▶ _Required task_
Gather up the lines that contain "scene".

▶ _Material_
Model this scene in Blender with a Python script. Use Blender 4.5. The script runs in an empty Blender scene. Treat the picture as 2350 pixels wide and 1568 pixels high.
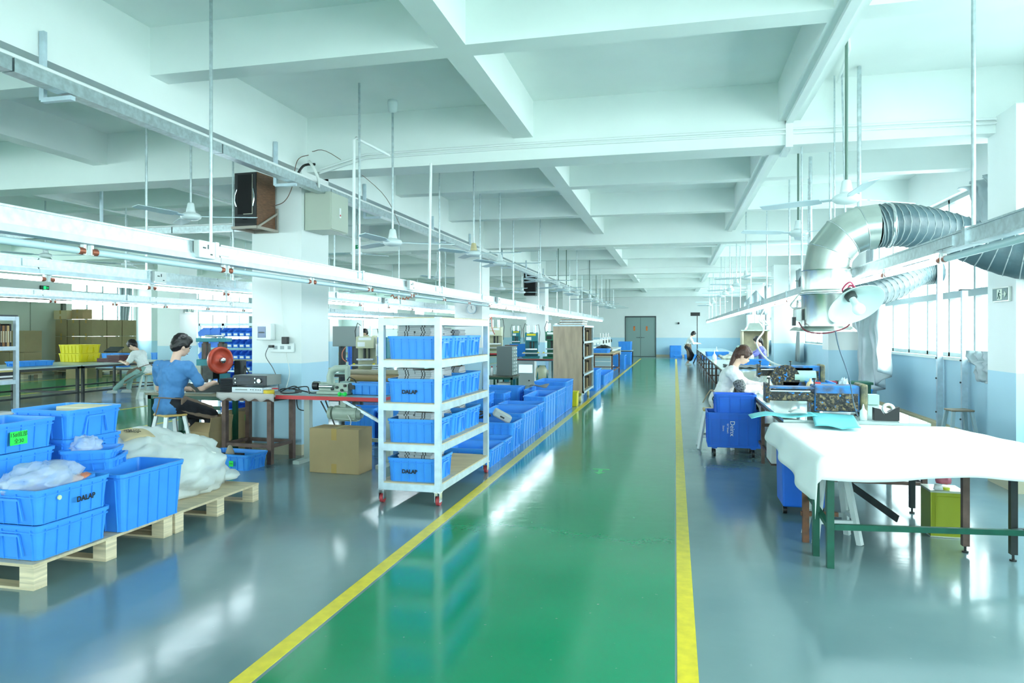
import bpy, math, random
from math import sin, cos, pi, radians, sqrt
from mathutils import Vector as V, Matrix as M
random.seed(7)
S = bpy.context.scene
COL = S.collection
# ---------------------------------------------------------------- camera
F_PX = 1600.0
TH = math.atan(374 / F_PX)
EYE = 1.5
cam = bpy.data.cameras.new('camera')
cam.sensor_fit = 'HORIZONTAL'; cam.sensor_width = 36.0
cam.lens = F_PX * 36.0 / 2350.0
cam.shift_y = -24.0 / 2350.0
cam.clip_end = 200
co = bpy.data.objects.new('camera', cam)
co.location = (0, 0, EYE); co.rotation_euler = (pi / 2, 0, TH)
COL.objects.link(co); S.camera = co
# ---------------------------------------------------------------- sky, exposure
S.view_settings.view_transform = 'Standard'
S.view_settings.look = 'None'
S.view_settings.gamma = 1.0
S.view_settings.use_curve_mapping = False
S.view_settings.exposure = 1.0
w = bpy.data.worlds.new('sky'); S.world = w; w.use_nodes = True
wn = w.node_tree.nodes['Background']
wn.inputs[0].default_value = (0.86, 0.985, 1.0, 1); wn.inputs[1].default_value = 7.0
try:
    S.cycles.max_bounces = 10; S.cycles.diffuse_bounces = 6; S.cycles.glossy_bounces = 4
    S.cycles.transmission_bounces = 4; S.cycles.transparent_max_bounces = 10
    S.cycles.sample_clamp_indirect = 6.0; S.cycles.caustics_reflective = False; S.cycles.caustics_refractive = False
    S.cycles.use_denoising = True
except Exception: pass
def portal(name, loc, rot, sx, sy):
    l = bpy.data.lights.new(name, 'AREA'); l.shape = 'RECTANGLE'; l.size = sx; l.size_y = sy
    l.cycles.is_portal = True
    o = bpy.data.objects.new(name, l); o.location = loc; o.rotation_euler = rot; COL.objects.link(o)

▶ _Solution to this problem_
Model this scene in Blender with a Python script. Use Blender 4.5. The script runs in an empty Blender scene. Treat the picture as 2350 pixels wide and 1568 pixels high.
S = bpy.context.scene